Although he has worked to reduce sentences for some individuals, Marcus, the Broward prosecutor, says that in some cases, mandatory minimums are appropriate to allow for uniformity in sentencing.

"One of the reasons that mandatory [minimums] were instituted is because judges were not uniform," Marcus says. "Some judges could give probation and others could give up to 30 years in prison, and so maybe neither of those were appropriate sentences."

Newburn says he hopes other State Attorney's Offices in Florida follow Broward County's lead, and, more importantly, that the state legislature considers repealing mandatory minimums or adding a safety valve that would allow judges to deviate from the minimum sentence depending on the circumstance.

In March, House Bill 339 was introduced to the Florida Legislature to revise the minimum and maximum quantities for certain trafficking offenses, adding a safety valve and calling for resentencing certain individuals.
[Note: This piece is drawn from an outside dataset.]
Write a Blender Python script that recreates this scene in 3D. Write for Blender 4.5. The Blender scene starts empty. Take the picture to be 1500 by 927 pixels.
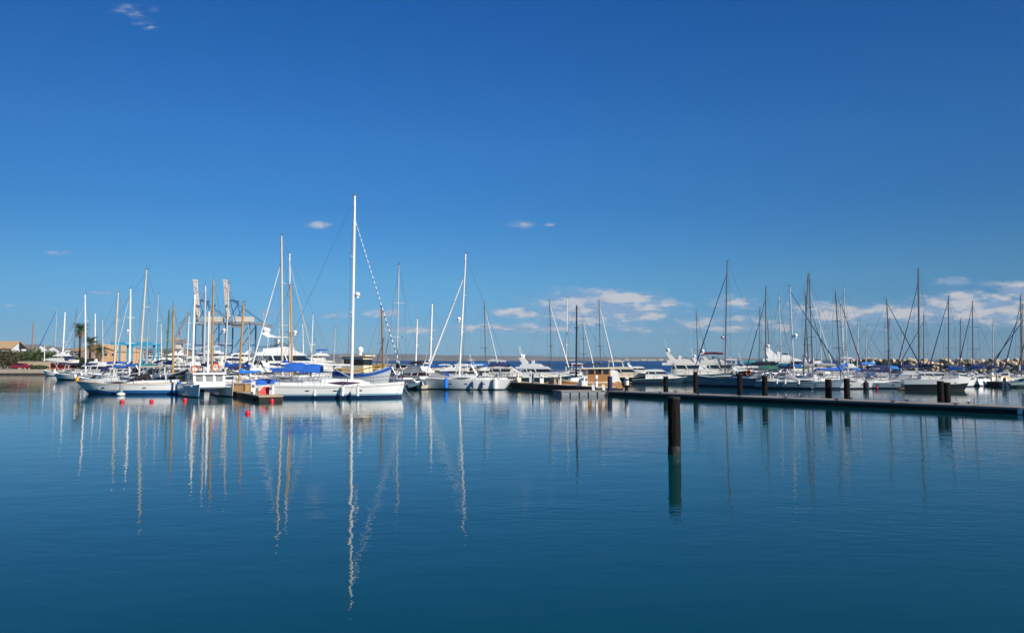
import bpy, bmesh, math, random
from mathutils import Vector, Matrix, noise
R = math.radians
scene = bpy.context.scene
COL = scene.collection
rnd = random.Random(7)

# ------------------------------------------------------------------ camera
F = 1170.0; HOR = 527.0; CAMH = 3.3
PITCH = math.atan((HOR - 463.5) / F)
cam_d = bpy.data.cameras.new('camera'); cam = bpy.data.objects.new('camera', cam_d); COL.objects.link(cam)
cam_d.sensor_width = 36; cam_d.lens = F / 1500 * 36
cam_d.clip_start = .1; cam_d.clip_end = 30000
cam.location = (0, 0, CAMH); cam.rotation_euler = (R(90) + PITCH, 0, 0)
scene.camera = cam

# ------------------------------------------------------------------ sky, sun, exposure
SUN_AZ = 128.0      # clockwise from the view direction (+y)
SUN_EL = 31.0
world = bpy.data.worlds.new('World'); scene.world = world; world.use_nodes = True
wt = world.node_tree; wt.nodes.clear()
def N(t, typ, **kw):
    n = t.nodes.new(typ)
    for k, v in kw.items(): setattr(n, k, v)
    return n
def link(t, a, b): t.links.new(a, b)
def mth(t, op, a, b=None, c=None, clamp=False):
    n = t.nodes.new('ShaderNodeMath'); n.operation = op; n.use_clamp = clamp
    for i, v in enumerate((a, b, c)):
        if v is None: continue
        if isinstance(v, (int, float)): n.inputs[i].default_value = v
        else: t.links.new(v, n.inputs[i])
    return n.outputs[0]
def sstep(t, v, lo, hi):
    n = t.nodes.new('ShaderNodeMapRange'); n.interpolation_type = 'SMOOTHSTEP'
    t.links.new(v, n.inputs[0]); n.inputs[1].default_value = lo; n.inputs[2].default_value = hi
    return n.outputs[0]
w_out = N(wt, 'ShaderNodeOutputWorld')
sky = N(wt, 'ShaderNodeTexSky', sky_type='NISHITA', sun_disc=False)
sky.sun_elevation = R(SUN_EL); sky.sun_rotation = R(SUN_AZ)
sky.altitude = 0; sky.air_density = 1.0; sky.dust_density = 0.15; sky.ozone_density = 3.0
hs = N(wt, 'ShaderNodeHueSaturation'); hs.inputs['Saturation'].default_value = 1.18
hs.inputs['Hue'].default_value = 0.5
link(wt, sky.outputs[0], hs.inputs['Color'])
bg_sky = N(wt, 'ShaderNodeBackground'); bg_sky.inputs[1].default_value = 0.057
tc = N(wt, 'ShaderNodeTexCoord'); sep = N(wt, 'ShaderNodeSeparateXYZ')
link(wt, tc.outputs['Generated'], sep.inputs[0])
# polarised, very clear air: the sky deepens with height above the horizon
pol = N(wt, 'ShaderNodeValToRGB'); link(wt, sep.outputs[2], pol.inputs[0])
cr = pol.color_ramp; cr.elements[0].position = 0.0; cr.elements[1].position = 1.0
POL = [(0.0, (.39, .76, 1.6)), (.04, (.38, .75, 1.36)), (.10, (.44, .90, 1.33)), (.185, (.38, .90, 1.38)), (.26, (.40, .98, 1.5)), (.41, (.27, .90, 1.52)), (1.0, (.5, .9, 1.3))]
while len(cr.elements) < len(POL): cr.elements.new(.5)
for e, (p, c) in zip(cr.elements, POL): e.position = p; e.color = (*c, 1)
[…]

But the bill died in committee.

After announcing that 21 individuals would have their sentences reduced earlier this summer, two other cases were brought to the attention of Broward prosecutors, bringing the total to 23 people who have now received reduced sentences. Out of the 23, 18 have been released, two are waiting to be released, and three have a bit more time to serve. Marcus tells New Times the office welcomes the opportunity to examine any additional cases that are brought to its attention.